Roberto Moretti, geochemist at the University of Campania Luigi Vanvitelli, points to the chemical composition of the gases that come out of the many fumaroles of Campi Flegrei. “Since 2000 the proportion of carbon dioxide with respect to water vapour has been steadily increasing,” Moretti says. Only magma at larger depth can efficiently store CO2 and thus emit gasses that are rich with it. Also, seismological data suggests that there is only one magma reservoir at larger depths.

This does not mean that magma intrusions at shallow depths have never happened at the caldera. “It is quite possible that the sudden uplift of 1982-1984, which was also accompanied by strong seismicity that led to the evacuation of the 40,000 people from Pozzuoli, was in fact caused by the intrusion of small batches of magma,” Todesco observes. But after that the intruded magma spread horizontally, forming a thin foil, and gradually cooled.

The fact that the cause of the current uplift is not ascending magma, does not mean there will not be an eruption. “Tension is building in the crust which could eventually lead to more and more rocks fracturing, as the rising seismicity suggests,” De Natale explains, warning that if the fractures join together, an eruption could follow. “It would likely start with a violent explosion of water and minerals, but it could evolve because the pressure relief in the hydrothermal system could liberate the magma stored deeper below.”

Christopher Kilburn, a volcanologist at the University College London, developed a model to monitor the shift from an elastic regime, where rocks can bend and stretch to accommodate the growing pressure, to an inelastic one, where rocks fracture more and more and slipping starts along the faults. “The model correlates the number of local earthquakes to the amount of ground movement,” Kilburn explains. At the beginning, ground deformation will cause a small number of earthquakes, but as the stress accumulates in the crust, the same amount of ground deformation, with time, will cause an acceleration in the number of earthquakes.

In 2017 Kilburn, along with De Natale and Stefano Carlino of INGV, applied this model to Campi Flegrei showing that stress had been building in the system since the 1950s. In a more recent paper by Kilburn and collaborators, the analysis was updated to show that Campi Flegrei has now entered the inelastic regime. But the model cannot predict whether the ground movement will continue at the current rate, or at all. “There's no guarantee that this time the unrest is going to continue all the way up to rupture and, even if it does, this does not mean that an eruption will follow,” Kilburn comments. “It may simply allow accumulated gas to seep out more quickly and this might bring the unrest to an end.”

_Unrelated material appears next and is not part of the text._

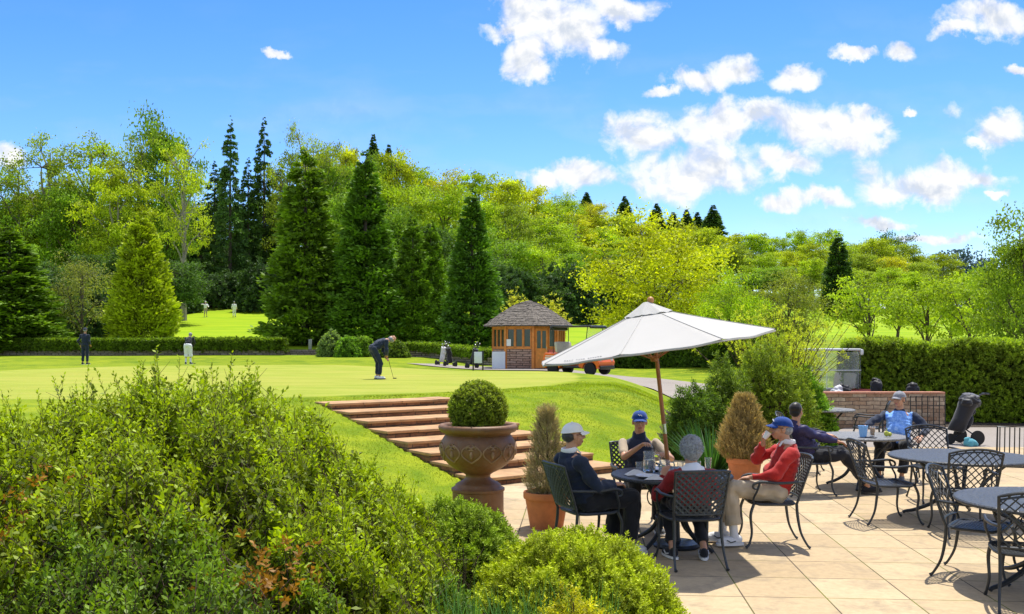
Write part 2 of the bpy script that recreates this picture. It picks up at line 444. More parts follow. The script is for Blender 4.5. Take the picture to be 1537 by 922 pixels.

De Natale is not convinced of Kilburn’s latest analysis. “Data on ground uplift can be interpreted in a different way, and I believe they indicate the crust has not entered yet the inelastic regime,” he says. “If the crust had really overcome the critical point, the eruption would be very likely and very close in time.”

In the short term, De Natale is more concerned by the increase in seismicity. On 12 October the government approved a plan to check the stability of private and public buildings, and to update by early 2024 the evacuation plans in case of an eruption. But the plan does not set a deadline for the survey of buildings, which De Natale says should be done urgently.